> [Directive]
Without the pictures, repeat the listing character for character.

-- -- --

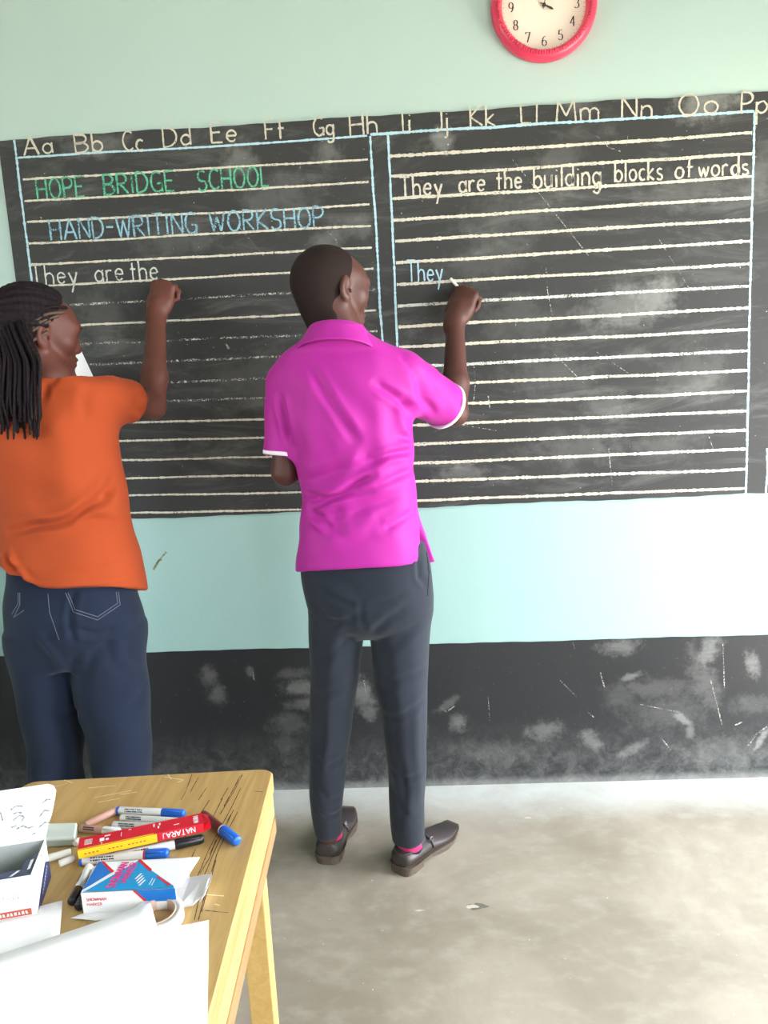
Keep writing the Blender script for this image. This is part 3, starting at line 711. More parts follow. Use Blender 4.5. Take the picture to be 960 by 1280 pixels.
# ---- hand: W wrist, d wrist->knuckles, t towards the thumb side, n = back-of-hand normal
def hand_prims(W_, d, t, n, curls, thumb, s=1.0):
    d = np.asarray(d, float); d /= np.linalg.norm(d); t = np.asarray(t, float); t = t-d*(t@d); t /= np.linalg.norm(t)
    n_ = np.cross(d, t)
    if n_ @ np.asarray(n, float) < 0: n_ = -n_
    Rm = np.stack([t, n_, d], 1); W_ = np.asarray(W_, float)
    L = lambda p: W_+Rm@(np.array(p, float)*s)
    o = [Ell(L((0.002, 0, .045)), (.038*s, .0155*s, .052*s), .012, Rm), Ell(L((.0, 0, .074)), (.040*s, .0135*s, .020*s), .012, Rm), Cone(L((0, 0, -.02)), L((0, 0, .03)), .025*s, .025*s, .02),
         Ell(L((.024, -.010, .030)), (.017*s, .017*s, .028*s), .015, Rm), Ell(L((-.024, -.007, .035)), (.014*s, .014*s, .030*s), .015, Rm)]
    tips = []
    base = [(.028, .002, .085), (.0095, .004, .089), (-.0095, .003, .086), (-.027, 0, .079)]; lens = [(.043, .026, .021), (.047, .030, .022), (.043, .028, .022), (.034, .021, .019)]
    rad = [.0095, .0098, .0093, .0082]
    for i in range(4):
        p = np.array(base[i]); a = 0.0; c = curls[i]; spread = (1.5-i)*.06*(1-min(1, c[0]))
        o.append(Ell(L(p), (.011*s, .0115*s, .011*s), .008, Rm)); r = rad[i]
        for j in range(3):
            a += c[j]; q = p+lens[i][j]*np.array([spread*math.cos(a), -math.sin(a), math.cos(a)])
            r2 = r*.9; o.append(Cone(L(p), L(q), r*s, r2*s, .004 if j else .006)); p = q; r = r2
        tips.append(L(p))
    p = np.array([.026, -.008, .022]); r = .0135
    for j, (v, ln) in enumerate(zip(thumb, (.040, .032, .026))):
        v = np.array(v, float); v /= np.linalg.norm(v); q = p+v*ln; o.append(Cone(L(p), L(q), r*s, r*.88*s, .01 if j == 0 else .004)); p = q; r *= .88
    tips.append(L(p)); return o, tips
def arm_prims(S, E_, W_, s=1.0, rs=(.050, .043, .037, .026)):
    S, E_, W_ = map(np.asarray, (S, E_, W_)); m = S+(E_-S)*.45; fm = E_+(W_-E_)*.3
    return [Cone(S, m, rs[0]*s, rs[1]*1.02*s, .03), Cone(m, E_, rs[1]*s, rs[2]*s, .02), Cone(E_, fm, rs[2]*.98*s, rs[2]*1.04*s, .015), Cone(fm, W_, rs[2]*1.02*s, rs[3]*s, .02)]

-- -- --

> [Response to the task]
Keep writing the Blender script for this image. This is part 3, starting at line 711. More parts follow. Use Blender 4.5. Take the picture to be 960 by 1280 pixels.
# ---- hand: W wrist, d wrist->knuckles, t towards the thumb side, n = back-of-hand normal
def hand_prims(W_, d, t, n, curls, thumb, s=1.0):
    d = np.asarray(d, float); d /= np.linalg.norm(d); t = np.asarray(t, float); t = t-d*(t@d); t /= np.linalg.norm(t)
    n_ = np.cross(d, t)
    if n_ @ np.asarray(n, float) < 0: n_ = -n_
    Rm = np.stack([t, n_, d], 1); W_ = np.asarray(W_, float)
    L = lambda p: W_+Rm@(np.array(p, float)*s)
    o = [Ell(L((0.002, 0, .045)), (.038*s, .0155*s, .052*s), .012, Rm), Ell(L((.0, 0, .074)), (.040*s, .0135*s, .020*s), .012, Rm), Cone(L((0, 0, -.02)), L((0, 0, .03)), .025*s, .025*s, .02),
         Ell(L((.024, -.010, .030)), (.017*s, .017*s, .028*s), .015, Rm), Ell(L((-.024, -.007, .035)), (.014*s, .014*s, .030*s), .015, Rm)]
    tips = []
    base = [(.028, .002, .085), (.0095, .004, .089), (-.0095, .003, .086), (-.027, 0, .079)]; lens = [(.043, .026, .021), (.047, .030, .022), (.043, .028, .022), (.034, .021, .019)]
    rad = [.0095, .0098, .0093, .0082]
    for i in range(4):
        p = np.array(base[i]); a = 0.0; c = curls[i]; spread = (1.5-i)*.06*(1-min(1, c[0]))
        o.append(Ell(L(p), (.011*s, .0115*s, .011*s), .008, Rm)); r = rad[i]
        for j in range(3):
            a += c[j]; q = p+lens[i][j]*np.array([spread*math.cos(a), -math.sin(a), math.cos(a)])
            r2 = r*.9; o.append(Cone(L(p), L(q), r*s, r2*s, .004 if j else .006)); p = q; r = r2
        tips.append(L(p))
    p = np.array([.026, -.008, .022]); r = .0135
    for j, (v, ln) in enumerate(zip(thumb, (.040, .032, .026))):
        v = np.array(v, float); v /= np.linalg.norm(v); q = p+v*ln; o.append(Cone(L(p), L(q), r*s, r*.88*s, .01 if j == 0 else .004)); p = q; r *= .88
    tips.append(L(p)); return o, tips
def arm_prims(S, E_, W_, s=1.0, rs=(.050, .043, .037, .026)):
    S, E_, W_ = map(np.asarray, (S, E_, W_)); m = S+(E_-S)*.45; fm = E_+(W_-E_)*.3
    return [Cone(S, m, rs[0]*s, rs[1]*1.02*s, .03), Cone(m, E_, rs[1]*s, rs[2]*s, .02), Cone(E_, fm, rs[2]*.98*s, rs[2]*1.04*s, .015), Cone(fm, W_, rs[2]*1.02*s, rs[3]*s, .02)]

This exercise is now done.